IT’S A LITTLE LATE FOR CHUNG TO COMPLAIN

by | Nov 21, 2008 | Detroit Free Press | 0 comments

When Connie Chung was given one of the most powerful jobs in America, she didn’t ask questions. She took it. She didn’t care that she was made coanchor of the CBS Evening News mostly because CBS wanted to beat NBC to the punch of hiring a woman. She never said, “That’s the wrong reason to hire me.”

Ratings were at stake. She took advantage.

When Chung chased a sleazy skater named Tonya Harding halfway around the world, desperate to be first to interview her, she made no apologies. She didn’t say: “This isn’t news. It’s beneath someone of my position.” She was right there, sucking up.

Ratings were at stake. She took advantage.

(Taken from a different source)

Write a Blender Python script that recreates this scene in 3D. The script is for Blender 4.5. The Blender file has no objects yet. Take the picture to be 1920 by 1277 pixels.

When Chung did specials such as “Life in the Fat Lane,” when she went on her husband Maury Povich’s tabloid TV show to promote herself, when she jackhammered her last shred of integrity by promising “just between you and me” to Newt Gingrich’s mother, then airing her comments anyhow — she showed no hesitation. She thought it was hot stuff.

Ratings were at stake.

She took advantage.

So why on Earth should anyone feel sorry for Chung, after CBS last week booted her off its news and left Dan Rather to go solo? Chung cried foul. She said it was sexist.

But it was all about ratings.

Which got her the job in the first place. Executive journalists

What a joke this network news business has become. As Andy Rooney said,
“It’s four-and-a-half minutes’ worth of reading.” I listen to Chung and Rather debate journalism and I have the same reaction as most lesser-paid, harder-working members of this business: When was the last time those two got their hands dirty?

When was the last time Rather or Chung had to scrounge with the pack for an interview, or pore through phone books for sources, or badger police to get a quote?

The handful of times Rather and Chung leave the CBS building, it’s with an armada of producers, previously arranged interviews, and luxury hotels.

So the whole notion that any of this is hard work is ridiculous.

Still, within the framework of that, Chung takes the cake. Dan Rather — who reportedly is as egotistical as the best of them — at least once upon a time did some serious correspondent work. Chung, outside of a brief stint covering Washington in the ’70s, made her ascent through anchoring local TV news — in LA and New York — and local TV news is the most cosmetic of media, always more concerned with the right blend of sex, race and age in its announcers. Chung was a jackpot. She moved up fast.

Sure, once she got to the top, she could have made an impact. But Chung seemed more interested in becoming one of the celebrities she profiled. She made People magazine’s cover with her desire to have a baby, yet it’s hard to think of a single important story she helped unearth at CBS, or a single probing interview — unless you count the time Marlon Brando jerked her around.

Sure, much of the fluff she chased was what her bosses wanted at CBS. Fluff is ratings. It’s ironic that the weekly “Eye to Eye” — her attempt at substance — failed miserably against “Seinfeld,” a show that will do a half hour on chicken soup.

But such is American TV. Last week, Liz Smith, the gossip columnist, penned a heartfelt “open letter” to Chung. In it, she suggested, “Go back to being Connie Charm. Do your jokes, do your interviews . . . leave the serious stuff to Dan and the news division. . . . There is so much bad news these days. . . . You, Connie, could be the antidote.”

Liz Smith advising Connie Chung. Perfect. Ratings rule television

Now, this whole little drama is hardly new. Remember Deborah Norville? NBC rushed her sexy looks into the “Today” show in place of Jane Pauley — Norville didn’t object, by the way — then later dumped her.

Norville, who maintained that she was hired for her intelligence and reporting skills, soon tumbled into oblivion. She now hosts “Inside Edition.”

Which she insists “is not a tabloid show.”

Geez. You want them all to put a sock in it. In Britain, the people who read you the news each night are called “news readers.” They are not famous. They are not celebrities. They read off a TelePrompTer and that is all they’re given credit for. No more, no less.

We lack that sensibility. And so Chung’s story is some big deal. It shouldn’t be. She didn’t get where she was by being an expert in foreign affairs, nor by writing books, nor by grilling false icons the way Edward R. Murrow once did to Joseph McCarthy.

Chung got there because her ratings were good. And she is out because the ratings were bad.

The only mystery is why that is hard for her — of all people — to understand.